* Begin *

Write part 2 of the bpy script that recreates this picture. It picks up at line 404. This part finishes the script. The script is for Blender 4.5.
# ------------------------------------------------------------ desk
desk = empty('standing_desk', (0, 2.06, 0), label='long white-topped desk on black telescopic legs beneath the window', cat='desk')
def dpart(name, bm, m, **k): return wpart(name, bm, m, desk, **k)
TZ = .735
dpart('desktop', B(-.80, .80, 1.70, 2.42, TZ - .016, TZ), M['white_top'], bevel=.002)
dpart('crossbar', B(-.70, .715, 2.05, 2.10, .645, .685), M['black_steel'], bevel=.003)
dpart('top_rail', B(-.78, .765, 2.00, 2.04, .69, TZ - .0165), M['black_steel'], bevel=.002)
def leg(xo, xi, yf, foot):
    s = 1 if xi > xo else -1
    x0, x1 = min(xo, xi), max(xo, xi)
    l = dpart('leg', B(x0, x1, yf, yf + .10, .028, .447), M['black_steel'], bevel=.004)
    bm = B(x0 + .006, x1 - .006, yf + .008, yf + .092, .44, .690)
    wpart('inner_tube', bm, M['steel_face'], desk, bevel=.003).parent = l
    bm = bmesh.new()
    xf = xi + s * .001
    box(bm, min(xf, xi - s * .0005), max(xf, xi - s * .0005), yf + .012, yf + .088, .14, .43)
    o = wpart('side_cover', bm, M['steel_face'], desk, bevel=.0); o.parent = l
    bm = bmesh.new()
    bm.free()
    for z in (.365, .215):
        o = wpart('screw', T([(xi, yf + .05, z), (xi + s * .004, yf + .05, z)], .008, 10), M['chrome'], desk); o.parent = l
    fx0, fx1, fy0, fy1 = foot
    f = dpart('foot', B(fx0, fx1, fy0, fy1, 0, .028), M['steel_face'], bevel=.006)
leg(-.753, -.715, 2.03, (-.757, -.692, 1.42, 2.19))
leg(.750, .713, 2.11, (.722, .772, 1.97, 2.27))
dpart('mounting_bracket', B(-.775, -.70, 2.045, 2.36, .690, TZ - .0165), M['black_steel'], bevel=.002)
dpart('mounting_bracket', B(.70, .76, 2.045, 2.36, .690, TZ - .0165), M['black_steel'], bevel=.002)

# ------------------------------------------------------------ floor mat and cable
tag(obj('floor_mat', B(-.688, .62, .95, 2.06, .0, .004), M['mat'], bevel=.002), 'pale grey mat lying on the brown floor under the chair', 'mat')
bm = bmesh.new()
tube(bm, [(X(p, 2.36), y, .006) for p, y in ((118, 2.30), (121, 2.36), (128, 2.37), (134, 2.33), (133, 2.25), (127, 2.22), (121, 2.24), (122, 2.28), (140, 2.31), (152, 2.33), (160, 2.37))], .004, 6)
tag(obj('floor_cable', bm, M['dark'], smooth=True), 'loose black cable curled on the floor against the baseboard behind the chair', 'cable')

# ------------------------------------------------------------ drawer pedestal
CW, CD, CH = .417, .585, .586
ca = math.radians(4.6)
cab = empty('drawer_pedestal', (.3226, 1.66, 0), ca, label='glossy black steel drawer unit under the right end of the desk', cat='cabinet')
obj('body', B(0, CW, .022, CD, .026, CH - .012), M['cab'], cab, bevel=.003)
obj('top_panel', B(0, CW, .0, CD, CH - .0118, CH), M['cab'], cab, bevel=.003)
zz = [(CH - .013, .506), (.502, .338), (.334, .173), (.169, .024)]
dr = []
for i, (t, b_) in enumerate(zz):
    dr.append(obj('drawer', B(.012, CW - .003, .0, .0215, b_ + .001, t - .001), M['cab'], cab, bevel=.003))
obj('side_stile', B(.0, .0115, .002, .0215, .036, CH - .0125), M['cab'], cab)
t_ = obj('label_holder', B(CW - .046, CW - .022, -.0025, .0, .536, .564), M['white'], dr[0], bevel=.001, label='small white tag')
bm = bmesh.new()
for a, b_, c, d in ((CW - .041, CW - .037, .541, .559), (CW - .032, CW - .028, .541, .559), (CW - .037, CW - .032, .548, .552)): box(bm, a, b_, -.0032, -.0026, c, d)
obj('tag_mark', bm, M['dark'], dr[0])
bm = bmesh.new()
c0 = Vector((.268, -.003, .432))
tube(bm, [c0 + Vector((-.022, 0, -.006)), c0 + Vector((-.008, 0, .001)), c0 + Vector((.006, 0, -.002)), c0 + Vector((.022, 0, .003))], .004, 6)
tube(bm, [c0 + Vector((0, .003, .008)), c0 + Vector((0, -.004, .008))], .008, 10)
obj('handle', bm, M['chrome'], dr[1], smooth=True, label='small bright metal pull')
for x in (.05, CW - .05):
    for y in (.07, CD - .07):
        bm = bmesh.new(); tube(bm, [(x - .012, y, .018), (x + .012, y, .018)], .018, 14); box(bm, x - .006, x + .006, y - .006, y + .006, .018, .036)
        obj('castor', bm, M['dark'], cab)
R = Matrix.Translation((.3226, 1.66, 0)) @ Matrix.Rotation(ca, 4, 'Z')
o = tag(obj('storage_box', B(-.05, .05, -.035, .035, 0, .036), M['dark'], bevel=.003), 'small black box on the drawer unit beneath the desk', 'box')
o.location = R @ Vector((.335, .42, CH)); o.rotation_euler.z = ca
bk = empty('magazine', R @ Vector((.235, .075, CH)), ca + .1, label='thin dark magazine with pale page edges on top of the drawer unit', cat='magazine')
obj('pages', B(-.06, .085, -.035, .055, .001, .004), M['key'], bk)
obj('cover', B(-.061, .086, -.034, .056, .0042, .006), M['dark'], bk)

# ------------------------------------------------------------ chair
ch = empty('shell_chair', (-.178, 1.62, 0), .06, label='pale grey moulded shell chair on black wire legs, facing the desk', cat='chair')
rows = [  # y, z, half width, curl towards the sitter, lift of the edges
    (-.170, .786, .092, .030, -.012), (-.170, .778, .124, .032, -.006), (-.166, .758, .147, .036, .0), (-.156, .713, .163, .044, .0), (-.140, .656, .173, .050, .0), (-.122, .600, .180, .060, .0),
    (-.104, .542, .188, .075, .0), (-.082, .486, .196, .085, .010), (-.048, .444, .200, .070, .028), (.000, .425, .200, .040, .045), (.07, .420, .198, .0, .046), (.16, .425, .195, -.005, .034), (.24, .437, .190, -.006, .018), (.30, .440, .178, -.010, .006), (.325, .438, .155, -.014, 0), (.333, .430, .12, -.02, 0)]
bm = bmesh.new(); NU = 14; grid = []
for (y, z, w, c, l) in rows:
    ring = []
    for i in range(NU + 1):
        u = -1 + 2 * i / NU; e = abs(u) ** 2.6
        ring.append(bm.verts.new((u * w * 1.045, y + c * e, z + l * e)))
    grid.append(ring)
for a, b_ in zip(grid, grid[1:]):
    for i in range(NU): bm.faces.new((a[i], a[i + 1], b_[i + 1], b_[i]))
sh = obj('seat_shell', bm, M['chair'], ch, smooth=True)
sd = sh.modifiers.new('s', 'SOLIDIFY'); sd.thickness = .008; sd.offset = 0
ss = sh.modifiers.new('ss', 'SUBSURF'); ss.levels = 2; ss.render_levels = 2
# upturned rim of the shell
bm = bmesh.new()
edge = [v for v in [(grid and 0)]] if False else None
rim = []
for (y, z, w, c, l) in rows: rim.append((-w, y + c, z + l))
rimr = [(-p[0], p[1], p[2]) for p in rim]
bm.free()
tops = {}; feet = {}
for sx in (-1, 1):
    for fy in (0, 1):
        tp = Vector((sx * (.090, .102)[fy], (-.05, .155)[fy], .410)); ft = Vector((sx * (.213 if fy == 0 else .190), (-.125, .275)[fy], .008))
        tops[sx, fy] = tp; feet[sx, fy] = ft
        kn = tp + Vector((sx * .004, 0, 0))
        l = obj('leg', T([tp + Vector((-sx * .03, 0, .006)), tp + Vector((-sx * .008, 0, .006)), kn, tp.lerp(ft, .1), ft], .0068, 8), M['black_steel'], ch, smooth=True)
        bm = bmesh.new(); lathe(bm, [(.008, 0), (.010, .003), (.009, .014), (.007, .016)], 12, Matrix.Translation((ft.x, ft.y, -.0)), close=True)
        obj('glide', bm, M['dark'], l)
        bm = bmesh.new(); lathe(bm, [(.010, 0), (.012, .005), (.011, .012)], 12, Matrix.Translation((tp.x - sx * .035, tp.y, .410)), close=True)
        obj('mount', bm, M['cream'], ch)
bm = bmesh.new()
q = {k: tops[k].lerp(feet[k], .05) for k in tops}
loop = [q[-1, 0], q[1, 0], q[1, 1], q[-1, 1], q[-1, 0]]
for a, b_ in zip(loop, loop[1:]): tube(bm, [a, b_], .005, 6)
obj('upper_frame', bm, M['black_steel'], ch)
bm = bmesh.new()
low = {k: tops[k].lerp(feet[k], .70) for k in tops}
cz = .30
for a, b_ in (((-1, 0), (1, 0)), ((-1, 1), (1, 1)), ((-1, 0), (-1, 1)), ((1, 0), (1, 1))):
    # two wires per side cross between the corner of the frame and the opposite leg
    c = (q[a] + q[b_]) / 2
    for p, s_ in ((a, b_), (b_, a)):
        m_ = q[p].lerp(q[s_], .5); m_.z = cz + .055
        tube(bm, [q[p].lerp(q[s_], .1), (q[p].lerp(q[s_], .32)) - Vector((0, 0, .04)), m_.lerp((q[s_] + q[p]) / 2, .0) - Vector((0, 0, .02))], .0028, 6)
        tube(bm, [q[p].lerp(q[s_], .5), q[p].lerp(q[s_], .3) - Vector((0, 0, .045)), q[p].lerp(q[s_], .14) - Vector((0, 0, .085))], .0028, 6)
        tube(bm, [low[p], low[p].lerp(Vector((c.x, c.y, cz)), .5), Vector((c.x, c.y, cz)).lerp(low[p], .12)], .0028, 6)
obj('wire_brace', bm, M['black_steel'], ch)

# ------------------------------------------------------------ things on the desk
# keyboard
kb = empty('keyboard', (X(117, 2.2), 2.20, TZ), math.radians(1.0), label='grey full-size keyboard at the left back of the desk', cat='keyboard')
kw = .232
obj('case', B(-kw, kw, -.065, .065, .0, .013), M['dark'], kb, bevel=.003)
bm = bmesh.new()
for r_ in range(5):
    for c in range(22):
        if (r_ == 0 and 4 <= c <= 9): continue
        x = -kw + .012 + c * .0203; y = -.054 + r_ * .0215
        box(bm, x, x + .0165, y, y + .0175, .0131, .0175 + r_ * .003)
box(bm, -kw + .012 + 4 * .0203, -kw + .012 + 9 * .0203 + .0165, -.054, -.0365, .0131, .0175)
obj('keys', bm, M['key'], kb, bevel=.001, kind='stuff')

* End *

## DO THIS
All lines from the beginning of the material above through the one with "dpart('mounting_bracket', B(.70, .76, 2.045, 2.36, .690, TZ" need to be returned exactly; please return those and only those.

## RESULT
Write part 2 of the bpy script that recreates this picture. It picks up at line 404. This part finishes the script. The script is for Blender 4.5.
# ------------------------------------------------------------ desk
desk = empty('standing_desk', (0, 2.06, 0), label='long white-topped desk on black telescopic legs beneath the window', cat='desk')
def dpart(name, bm, m, **k): return wpart(name, bm, m, desk, **k)
TZ = .735
dpart('desktop', B(-.80, .80, 1.70, 2.42, TZ - .016, TZ), M['white_top'], bevel=.002)
dpart('crossbar', B(-.70, .715, 2.05, 2.10, .645, .685), M['black_steel'], bevel=.003)
dpart('top_rail', B(-.78, .765, 2.00, 2.04, .69, TZ - .0165), M['black_steel'], bevel=.002)
def leg(xo, xi, yf, foot):
    s = 1 if xi > xo else -1
    x0, x1 = min(xo, xi), max(xo, xi)
    l = dpart('leg', B(x0, x1, yf, yf + .10, .028, .447), M['black_steel'], bevel=.004)
    bm = B(x0 + .006, x1 - .006, yf + .008, yf + .092, .44, .690)
    wpart('inner_tube', bm, M['steel_face'], desk, bevel=.003).parent = l
    bm = bmesh.new()
    xf = xi + s * .001
    box(bm, min(xf, xi - s * .0005), max(xf, xi - s * .0005), yf + .012, yf + .088, .14, .43)
    o = wpart('side_cover', bm, M['steel_face'], desk, bevel=.0); o.parent = l
    bm = bmesh.new()
    bm.free()
    for z in (.365, .215):
        o = wpart('screw', T([(xi, yf + .05, z), (xi + s * .004, yf + .05, z)], .008, 10), M['chrome'], desk); o.parent = l
    fx0, fx1, fy0, fy1 = foot
    f = dpart('foot', B(fx0, fx1, fy0, fy1, 0, .028), M['steel_face'], bevel=.006)
leg(-.753, -.715, 2.03, (-.757, -.692, 1.42, 2.19))
leg(.750, .713, 2.11, (.722, .772, 1.97, 2.27))
dpart('mounting_bracket', B(-.775, -.70, 2.045, 2.36, .690, TZ - .0165), M['black_steel'], bevel=.002)
dpart('mounting_bracket', B(.70, .76, 2.045, 2.36, .690, TZ - .0165), M['black_steel'], bevel=.002)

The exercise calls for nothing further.